DoE was supposed to open Yucca in 1998, but technical, legal and funding problems have slowed the department’s efforts to move forward on its licensing application to NRC, which the department finally submitted this summer.

USA-RS will be on the hot seat with DoE in the NRC licensing proceedings, which will turn on whether DoE can show that its repository design can meet federal standards on preventing the premature leakage of contamination from Yucca into groundwater.

And if NRC grants a license, USA-RS and DoE will face almost certain litigation by Nevada and other Yucca opponents, who have tried to block the project by attacking the credibility of the groundwater modeling and other technical data that USA-RS will be mainly responsible for marshalling in support of DoE.

In that respect, USA-RS may inherit problems from Bechtel SAIC LLC, the contractor which has operated Yucca Mountain for DoE since 2001. During its tenure, the consortium led by Bechtel and SAIC [SAI]. repeatedly ran into difficulties over quality assurance questions raised about some of its data, with allegations resulting in a DoE stop-work order to Bechtel in late 2005.

More recently, DoE has had to overcome a controversy over the apparent falsification of Yucca quality assurance data by U.S. Geological Survey scientists working on the project.

But while the Yucca contract is likely to be a headache, it represents another in a series of big nuclear cleanup contracts snared by URS’ Washington Division in association with Areva, the state-owned French nuclear services giant.
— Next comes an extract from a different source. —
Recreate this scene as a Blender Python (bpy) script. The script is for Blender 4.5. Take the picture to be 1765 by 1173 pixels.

URS and Areva also led teams winning a major waste cleanup contract at DoE’s Hanford site in Washington state earlier this year and the massive management contract for the U.K. government’s heavily contaminated Sellafield site.

In picking USA-RS for the Yucca contract, department officials said the consortium beat out two other teams bidding for the project, but declined to identify the losers.
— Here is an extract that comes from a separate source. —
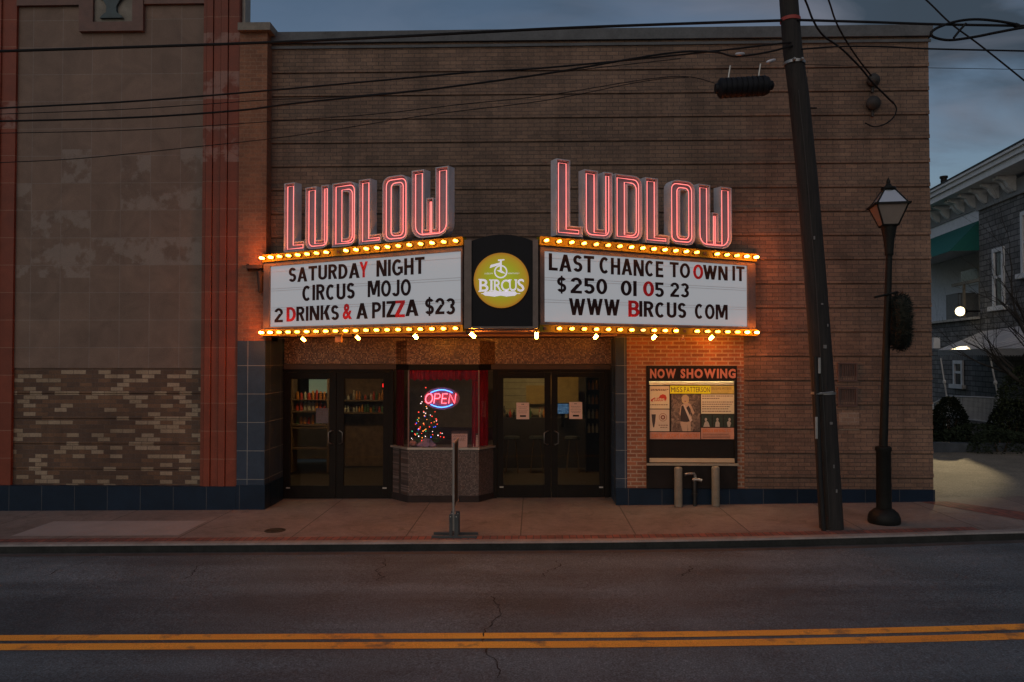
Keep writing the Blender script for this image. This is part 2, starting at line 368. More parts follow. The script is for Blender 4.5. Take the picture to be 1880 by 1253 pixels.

However, DoE documents show interest was shown by many of the usual group of companies that seek DoE nuclear work, including Bechtel, CH2M Hill, Fluor Corp., Babcock & Wilcox Technical Services, Battelle, EnergySolutions, Jacobs Engineering, Parsons, Northrop Grumman [NOC], the current operator of the nearby Nevada Test Site.
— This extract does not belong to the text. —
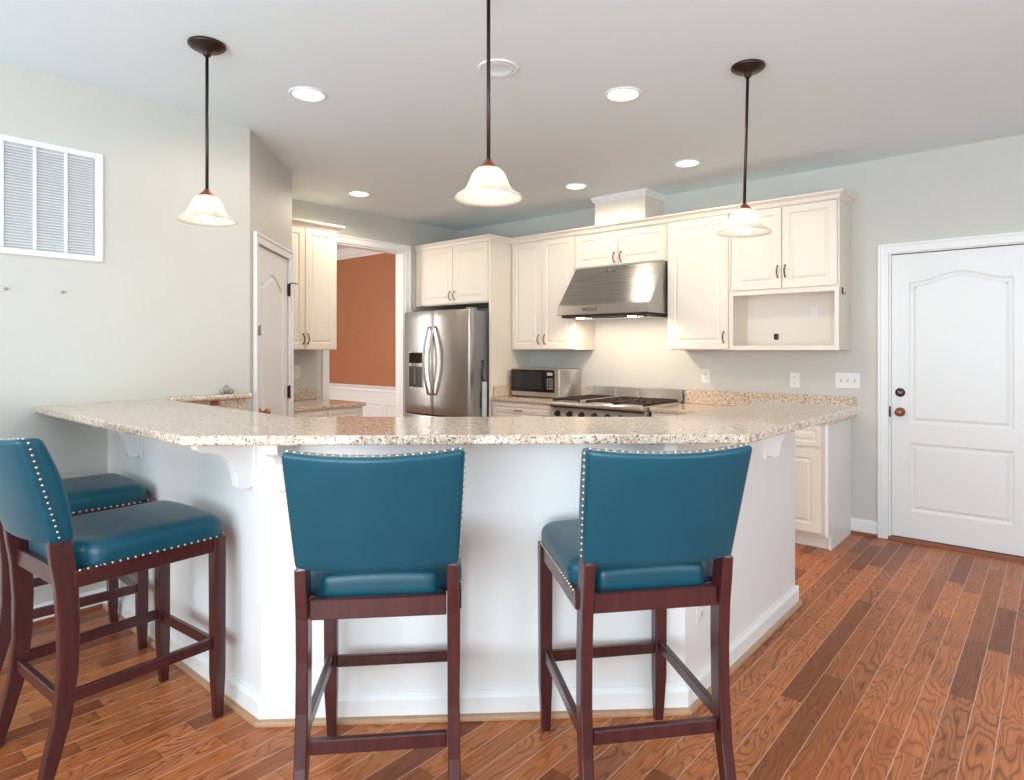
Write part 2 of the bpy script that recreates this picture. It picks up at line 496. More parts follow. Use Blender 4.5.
box(bm, (XK-.12, py1, 0), (XK, OY0, CEIL)); box(bm, (XK-.12, OY1, 0), (XK, YB, CEIL)); box(bm, (XK-.12, OY0, OZ), (XK, OY1, CEIL))
struct('wall_kitchen', bm, M['wall'], 'kitchen end wall with a cased opening to the dining room', cat='wall')
bm = B(); box(bm, (-9.5, YB, .85), (XK-.12, YB+.12, CEIL))
struct('wall_dining', bm, M['orange'], 'burnt orange dining room wall above the white chair rail', cat='wall')
bm = B(); box(bm, (-9.5, 1.9, 0), (-9.4, YB, CEIL)); box(bm, (-9.4, 1.9, 0), (XK-.12, 2.0, CEIL))
struct('wall_dining_far', bm, M['wall'], cat='wall')
# white wainscot below the chair rail with recessed panels (two edges show through the opening)
bm = B()
holes = []
x = -9.3
seams = [-8.75, -8.17, -7.59, -7.035, -6.655, -6.10, -5.55]
relief(bm, 4.08, .80, .02, [rect(a+.045, .12, b-.045, .645) for a, b in zip([-9.3]+[s for s in seams[:-1]], [s-.0 for s in seams])], [(0, 0), (.004, -.006), (.012, -.008), (.02, .006), (.03, .008)], x0=-9.5, z0=0, ybase=YB, bev=.002)
struct('trim_wainscot', bm, M['trim'], 'white panelled wainscot in the dining room', cat='trim')
bm = B(); sweep(bm, [(-9.4, YB), (XK-.12, YB)], [(0, .79), (.03, .79), (.034, .80), (.02, .815), (.022, .835), (.05, .85), (.052, .868), (0, .868)])
struct('trim_chair_rail', bm, M['trim'], 'white chair rail under the orange wall', cat='trim')
bm = B(); sweep(bm, [(-9.4, YB), (XK-.12, YB)], [(0, 2.60), (.015, 2.60), (.02, 2.615), (.05, 2.64), (.085, 2.69), (.10, 2.70), (.10, CEIL), (0, CEIL)])
struct('trim_crown', bm, M['trim'], 'white crown moulding at the dining room ceiling', cat='trim')
# walls behind the camera with windows
bm = B()
for a, b in (((-3.92, 0), (-3.2, CEIL)), ((-.6, 0), (-.1, CEIL)), ((1.9, 0), (2.4, CEIL)), ((-3.2, 0), (-.6, .45)), ((-3.2, 2.45), (-.6, CEIL)), ((-.1, 2.4), (1.9, CEIL))):
    box(bm, (a[0], -2.7, a[1]), (b[0], -2.6, b[1]))
struct('wall_front', bm, M['wall'], cat='wall')
bm = B()
for a, b in (((-2.7, 0), (.1, CEIL)), ((2.5, 0), (5.32, CEIL)), ((.1, 0), (2.5, .6)), ((.1, 2.4), (2.5, CEIL))):
    box(bm, (2.4, a[0], a[1]), (2.5, b[0], b[1]))
struct('wall_right', bm, M['wall'], cat='wall')
def win(n, x0, x1, z0, z1, along, at):
    bm = B(); w = .06
    def bx(a0, b0, a1, b1):
        if along == 'x': box(bm, (a0, at-.04, b0), (a1, at+.0, b1))
        else: box(bm, (at, a0, b0), (at+.04, a1, b1))
    bx(x0, z0, x1, z0+w); bx(x0, z1-w, x1, z1); bx(x0, z0, x0+w, z1); bx(x1-w, z0, x1, z1)
    m_ = (x0+x1)/2; bx(m_-w/2, z0, m_+w/2, z1)
    struct(f'window_{n}', bm, M['trim'], cat='window')
win(1, -3.2, -.6, .45, 2.45, 'x', -2.6); win(2, -.1, 1.9, 0, 2.4, 'x', -2.6); win(3, .1, 2.5, .6, 2.4, 'y', 2.4)

# ---- door casings, baseboards
CAS = [(0, 0), (.006, 0), (.016, .008), (.016, .052), (.022, .060), (.022, .078), (0, .078)]
def casing(bm, x0, x1, z1, w=.075, t=.02, z0=0):
    """flat casing with a back band round an opening; local: wall face y=0, room at -y"""
    for a, b in (((x0-w, z0), (x0, z1)), ((x1, z0), (x1+w, z1))): box(bm, (a[0], -t, a[1]), (b[0], 0, b[1]), .003)
    box(bm, (x0-w, -t, z1), (x1+w, 0, z1+w), .003)
    bw = .018
    box(bm, (x0-w-.001, -t-.008, z0), (x0-w+bw, -.001, z1+w), .003); box(bm, (x1+w-bw, -t-.008, z0), (x1+w+.001, -.001, z1+w), .003)
    box(bm, (x0-w+bw, -t-.008, z1+w-bw), (x1+w-bw, -.001, z1+w+.001), .003)
bm = B(); casing(bm, DX0, DX1, DZ, .066)
bmesh.ops.transform(bm, matrix=T(0, YB, 0), verts=bm.verts)
box(bm, (DX0, YB, 0), (DX0+.012, YB+.11, DZ)); box(bm, (DX1-.012, YB, 0), (DX1, YB+.11, DZ)); box(bm, (DX0+.012, YB, DZ-.006), (DX1-.012, YB+.11, DZ))
struct('trim_entry_casing', bm, M['trim'], 'white casing round the entry door', cat='trim')
bm = B(); casing(bm, OY0, OY1, OZ, .072)
RK = T(XK, 0, 0) @ Matrix(((0, -1, 0, 0), (1, 0, 0, 0), (0, 0, 1, 0), (0, 0, 0, 1)))
bmesh.ops.transform(bm, matrix=RK, verts=bm.verts)
box(bm, (XK-.125, OY0, 0), (XK, OY0+.015, OZ)); box(bm, (XK-.125, OY1-.015, 0), (XK, OY1, OZ)); box(bm, (XK-.125, OY0+.015, OZ-.015), (XK, OY1-.015, OZ))
struct('trim_dining_casing', bm, M['trim'], 'white casing round the dining room opening', cat='trim')
bm = B(); casing(bm, PD0, PD1, 2.032, .065, .018)
bmesh.ops.transform(bm, matrix=T(XL, 1.94, 0) @ Matrix.Rotation(math.radians(135), 4, 'Z'), verts=bm.verts)
# rotation puts local -y towards (+x,+y): the kitchen side
struct('trim_pantry_casing', bm, M['trim'], 'white casing round the pantry door', cat='trim')

def base_prof(h=.095, t=.014): return [(0, 0), (t, 0), (t, h-.022), (t-.004, h-.014), (.006, h-.006), (.005, h), (0, h)]
SHOE = [(.0, 0), (.030, 0), (.029, .008), (.025, .015), (.014, .020), (0, .020)]
def shoe(t=.014): return [(t, 0), (t+.017, 0), (t+.016, .008), (t+.012, .014), (t+.005, .019), (t, .019)]
bm = B(); sweep(bm, [(XL, 1.158), (XL, -2.6)][::-1], base_prof()); struct('baseboard_left', bm, M['trim'], cat='trim')
bm = B(); sweep(bm, [(XL, -2.6), (XL, 1.13)], shoe()); struct('trim_shoe_left', bm, M['redoak'], 'reddish oak shoe moulding along the left wall', cat='trim')
bm = B(); sweep(bm, [(-1.165, YB), (DX0-.068, YB)], base_prof(.11)); sweep(bm, [(DX1+.068, YB), (2.4, YB)], base_prof(.11)); struct('baseboard_back', bm, M['trim'], cat='trim')
bm = B(); sweep(bm, [(-1.165, YB), (DX0-.068, YB)], shoe()); struct('trim_shoe_back', bm, M['redoak'], 'short reddish oak shoe moulding left of the entry door', cat='trim')

# ---- bar knee wall
BP = [(XL, 1.16), (-2.194, 1.16), (-1.065, 2.233), (-1.065, 3.54)]
def offset_path(path, d):
    out = []
    for i, p in enumerate(path):
        p = Vector(p)
        d1 = (p-Vector(path[i-1])).normalized() if i else None
        d2 = (Vector(path[i+1])-p).normalized() if i < len(path)-1 else None
        d1 = d1 or d2; d2 = d2 or d1
        n1 = Vector((-d1.y, d1.x)); n2 = Vector((-d2.y, d2.x)); m = (n1+n2)/(1+n1.dot(n2))
        out.append(tuple(p+m*d))
    return out
inner = offset_path(BP, .115)
bm = B(); prism(bm, BP+inner[::-1], 0, 1.0395)
struct('wall_bar', bm, M['bar'], 'white angled half wall under the granite bar', cat='half wall')
bm = B(); sweep(bm, [(BP[0][0]+.014, BP[0][1])]+BP[1:], base_prof(.098, .016)); box(bm, (-1.18, 3.54, 0), (-1.049, 3.556, .098), .003)
struct('baseboard_bar', bm, M['bar'], 'white baseboard along the bar half wall', cat='trim')
bm = B(); sweep(bm, [(BP[0][0]+.03, BP[0][1])]+BP[1:-1]+[(BP[3][0], 3.57)], shoe(.016))
struct('trim_shoe_bar', bm, M['tan'], 'tan oak shoe moulding along the bar half wall', cat='trim')
# ---- entry door
ED = bpy.data.objects.new('door_1', None); C.objects.link(ED); ED['kind'] = 'structure'; ED['label'] = 'white two-panel entry door with arched upper panel'; ED['category'] = 'door'
ED.location = (DX0, YB, 0)
DOORP = [(0, 0), (.004, .006), (.012, .010), (.020, .011), (.040, .002), (.046, .002)]
w = DX1-DX0-.026
bm = B()
relief(bm, w, 1.995, .036, [arch(.124, .832, w-.112, 1.822, .06, 1.25), rect(.124, .216, w-.112, .694)], DOORP, x0=.013, z0=.026, ybase=.048)
link('slab', bm, M['door'], ED)
def knob(bm, mat, s=1):
    lathe(bm, [(0, 0), (.032*s, 0), (.032*s, .004), (.026*s, .010), (.012*s, .014), (.010*s, .030), (.018*s, .036), (.026*s, .046), (.027*s, .056), (.020*s, .066), (0, .069)], 24, mat)
RX = Matrix.Rotation(PI/2, 4, 'X')   # z -> -y
bm = B(); knob(bm, T(.068, .012, .908) @ RX); o = link('door_knob', bm, M['copper'], ED); o['label'] = 'worn copper-bronze round knob'
bm = B(); lathe(bm, [(0, 0), (.031, 0), (.031, .006), (.026, .012), (.02, .014), (0, .014)], 24, T(.068, .012, 1.046) @ RX)
db = link('deadbolt', bm, M['bronze'], ED)
bm = B(); box(bm, (-.014, -.024, -.004), (.014, -.012, .004), .002, T(.068, .012, 1.046) @ Matrix.Rotation(.5, 4, 'Y')); link('thumb_turn', bm, M['chrome'], ED).parent = db
bm = B(); box(bm, (.0005, -.004, .87), (.011, .02, .945), .001); link('latch_plate', bm, M['bronze'], ED)
bm = B(); prism(bm, [(YB-.045, 0), (YB+.11, 0), (YB+.11, .022), (YB-.02, .022), (YB-.045, .006)], DX0+.0, DX1, 'x'); struct('trim_threshold', bm, M['redoak'], 'reddish oak threshold under the entry door', cat='trim')
bm = B(); box(bm, (DX0-.2, YB+.12, 0), (DX1+.2, YB+.14, 2.2)); struct('wall_beyond_entry', bm, M['wall'], cat='wall')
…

Department officials said USA-RS would be able to earn a maximum fee of $122 million over the life of the contract if it was extended for 10 years.

DoE documents show that USA-RS will have the opportunity to earn a maximum of $84.7 million in the first five years of the contract. The documents set a ceiling of $58.7 million in available fees for the optional five-year extension, although bidders were to propose to DOE the amount they wanted to earn in the second five years.

Some industry sources have suggested that in structuring the USA-RS contract as a management “support” contract, DoE was seeking to pave the way for the possible creation of a new government entity that will take over management of all of DoE’s far-flung nuclear waste disposal responsibilities.

The Energy Daily, a sister publication of Defense Daily, reported in February that DoE officials had developed a proposal to re-organize U.S. nuclear waste management work under a public corporation, and that the proposal had been sent to the White House for vetting.

Sources said the plan would create some form of public corporation or federal authority, along the lines of the Tennessee Valley Authority or Bonneville Power Authority, with responsibility for the so-called “back end” of the U.S. nuclear fuel cycle.

That would include the Yucca Mountain; DoE’s Global Nuclear Energy Partnership and any other U.S. spent fuel reprocessing initiatives; and any future efforts to collect and store high-level waste on an interim basis until Yucca is opened, sources say.